# Provided data
== == ==

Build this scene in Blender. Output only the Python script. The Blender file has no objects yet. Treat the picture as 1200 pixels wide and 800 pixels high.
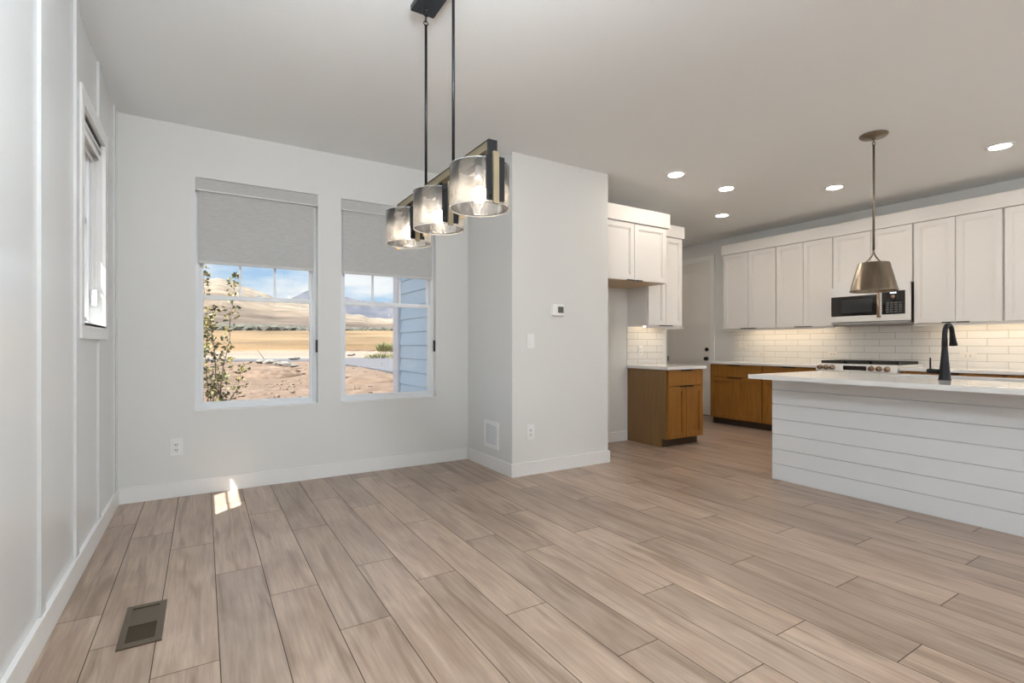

== == ==

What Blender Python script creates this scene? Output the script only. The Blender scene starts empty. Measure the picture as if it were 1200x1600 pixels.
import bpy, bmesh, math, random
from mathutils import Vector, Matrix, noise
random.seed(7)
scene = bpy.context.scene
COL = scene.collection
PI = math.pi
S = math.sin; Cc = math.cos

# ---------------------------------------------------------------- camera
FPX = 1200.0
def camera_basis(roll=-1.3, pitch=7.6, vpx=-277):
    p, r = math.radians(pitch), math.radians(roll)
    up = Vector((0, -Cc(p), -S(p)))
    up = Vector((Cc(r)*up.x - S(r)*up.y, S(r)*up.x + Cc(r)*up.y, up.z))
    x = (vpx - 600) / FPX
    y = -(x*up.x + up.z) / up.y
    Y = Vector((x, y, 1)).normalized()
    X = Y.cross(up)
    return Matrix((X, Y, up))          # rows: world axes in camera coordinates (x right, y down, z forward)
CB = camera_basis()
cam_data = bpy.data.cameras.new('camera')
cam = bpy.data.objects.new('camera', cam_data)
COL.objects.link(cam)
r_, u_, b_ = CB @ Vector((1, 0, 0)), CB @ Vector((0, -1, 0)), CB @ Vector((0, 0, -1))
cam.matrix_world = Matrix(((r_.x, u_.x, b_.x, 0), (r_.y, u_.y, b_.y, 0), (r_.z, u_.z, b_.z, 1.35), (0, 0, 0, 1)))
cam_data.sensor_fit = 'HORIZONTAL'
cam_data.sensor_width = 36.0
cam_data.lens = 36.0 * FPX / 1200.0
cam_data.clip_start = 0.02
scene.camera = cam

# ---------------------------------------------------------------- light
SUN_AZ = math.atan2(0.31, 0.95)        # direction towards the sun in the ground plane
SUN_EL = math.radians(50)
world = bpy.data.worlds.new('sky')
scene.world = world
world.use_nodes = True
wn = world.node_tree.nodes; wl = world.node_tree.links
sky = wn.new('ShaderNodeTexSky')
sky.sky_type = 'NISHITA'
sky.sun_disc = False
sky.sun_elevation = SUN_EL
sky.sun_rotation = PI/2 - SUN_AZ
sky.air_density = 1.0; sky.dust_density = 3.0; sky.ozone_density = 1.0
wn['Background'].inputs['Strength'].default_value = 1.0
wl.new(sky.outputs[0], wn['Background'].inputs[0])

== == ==

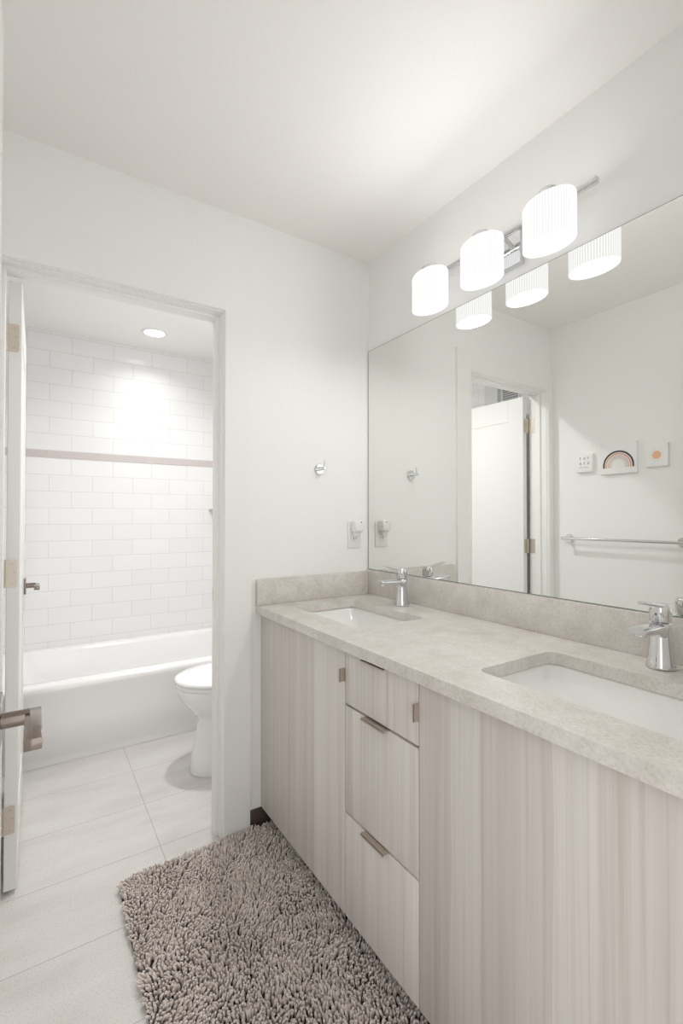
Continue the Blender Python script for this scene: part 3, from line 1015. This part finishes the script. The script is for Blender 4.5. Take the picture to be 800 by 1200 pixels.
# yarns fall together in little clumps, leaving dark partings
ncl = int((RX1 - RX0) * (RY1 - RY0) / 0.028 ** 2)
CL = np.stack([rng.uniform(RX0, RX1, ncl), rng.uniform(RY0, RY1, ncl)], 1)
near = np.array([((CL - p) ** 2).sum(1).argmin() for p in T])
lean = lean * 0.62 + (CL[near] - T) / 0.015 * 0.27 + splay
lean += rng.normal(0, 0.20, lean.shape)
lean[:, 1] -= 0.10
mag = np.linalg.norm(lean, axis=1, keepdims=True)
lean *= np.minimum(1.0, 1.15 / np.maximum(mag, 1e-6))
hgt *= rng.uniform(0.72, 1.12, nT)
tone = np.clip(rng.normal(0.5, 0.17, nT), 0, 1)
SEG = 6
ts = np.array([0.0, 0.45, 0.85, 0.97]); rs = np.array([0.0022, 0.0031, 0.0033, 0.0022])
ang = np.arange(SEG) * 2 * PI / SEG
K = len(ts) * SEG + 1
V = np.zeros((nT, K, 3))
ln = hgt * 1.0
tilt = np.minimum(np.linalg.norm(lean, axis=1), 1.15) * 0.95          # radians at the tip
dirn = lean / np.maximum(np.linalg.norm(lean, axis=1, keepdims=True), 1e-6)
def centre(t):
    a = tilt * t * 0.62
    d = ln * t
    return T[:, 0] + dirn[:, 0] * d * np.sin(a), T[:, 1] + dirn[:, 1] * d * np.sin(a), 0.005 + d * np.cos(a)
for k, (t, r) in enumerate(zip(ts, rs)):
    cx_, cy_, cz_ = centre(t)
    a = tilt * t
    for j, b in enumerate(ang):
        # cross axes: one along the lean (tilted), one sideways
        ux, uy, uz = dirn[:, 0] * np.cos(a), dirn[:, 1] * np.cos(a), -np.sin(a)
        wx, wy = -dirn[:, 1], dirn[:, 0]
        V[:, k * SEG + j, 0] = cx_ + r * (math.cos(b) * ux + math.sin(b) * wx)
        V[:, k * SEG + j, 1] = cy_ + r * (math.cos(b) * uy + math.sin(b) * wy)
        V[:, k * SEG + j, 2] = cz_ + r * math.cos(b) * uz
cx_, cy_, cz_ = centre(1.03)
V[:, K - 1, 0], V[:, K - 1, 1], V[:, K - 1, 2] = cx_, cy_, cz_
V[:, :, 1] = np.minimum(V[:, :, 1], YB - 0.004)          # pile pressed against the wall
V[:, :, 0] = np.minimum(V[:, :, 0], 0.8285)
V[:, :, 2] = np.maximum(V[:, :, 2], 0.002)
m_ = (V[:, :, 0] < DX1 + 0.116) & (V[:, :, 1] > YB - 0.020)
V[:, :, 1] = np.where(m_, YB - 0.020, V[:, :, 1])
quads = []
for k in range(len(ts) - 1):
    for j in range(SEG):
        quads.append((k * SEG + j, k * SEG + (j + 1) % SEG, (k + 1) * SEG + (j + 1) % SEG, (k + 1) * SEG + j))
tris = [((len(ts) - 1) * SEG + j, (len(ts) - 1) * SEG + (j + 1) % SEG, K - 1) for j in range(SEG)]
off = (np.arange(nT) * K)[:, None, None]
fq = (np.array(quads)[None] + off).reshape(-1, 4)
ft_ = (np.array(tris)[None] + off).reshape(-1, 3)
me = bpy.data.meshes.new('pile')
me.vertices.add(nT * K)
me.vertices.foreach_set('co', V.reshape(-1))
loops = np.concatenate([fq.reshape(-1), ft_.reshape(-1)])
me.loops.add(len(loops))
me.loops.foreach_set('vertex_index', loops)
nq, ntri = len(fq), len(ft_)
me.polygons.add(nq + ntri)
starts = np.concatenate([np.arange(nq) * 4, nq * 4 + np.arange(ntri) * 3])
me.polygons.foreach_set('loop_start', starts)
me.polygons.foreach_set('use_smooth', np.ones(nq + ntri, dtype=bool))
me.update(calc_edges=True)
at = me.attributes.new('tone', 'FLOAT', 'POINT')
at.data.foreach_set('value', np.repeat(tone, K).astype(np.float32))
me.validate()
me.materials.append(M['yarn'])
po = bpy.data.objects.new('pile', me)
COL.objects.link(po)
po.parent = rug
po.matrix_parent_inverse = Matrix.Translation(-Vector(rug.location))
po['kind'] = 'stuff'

== == ==

# Task requirements
Using the entries above, extract exactly the span from the line with "What Blender Python" to the line with "S = math.sin; Cc = math.cos", both lines included; leave out everything else.

# Worked solution
What Blender Python script creates this scene? Output the script only. The Blender scene starts empty. Measure the picture as if it were 1200x1600 pixels.
import bpy, bmesh, math, random
from mathutils import Vector, Matrix, noise
random.seed(7)
scene = bpy.context.scene
COL = scene.collection
PI = math.pi
S = math.sin; Cc = math.cos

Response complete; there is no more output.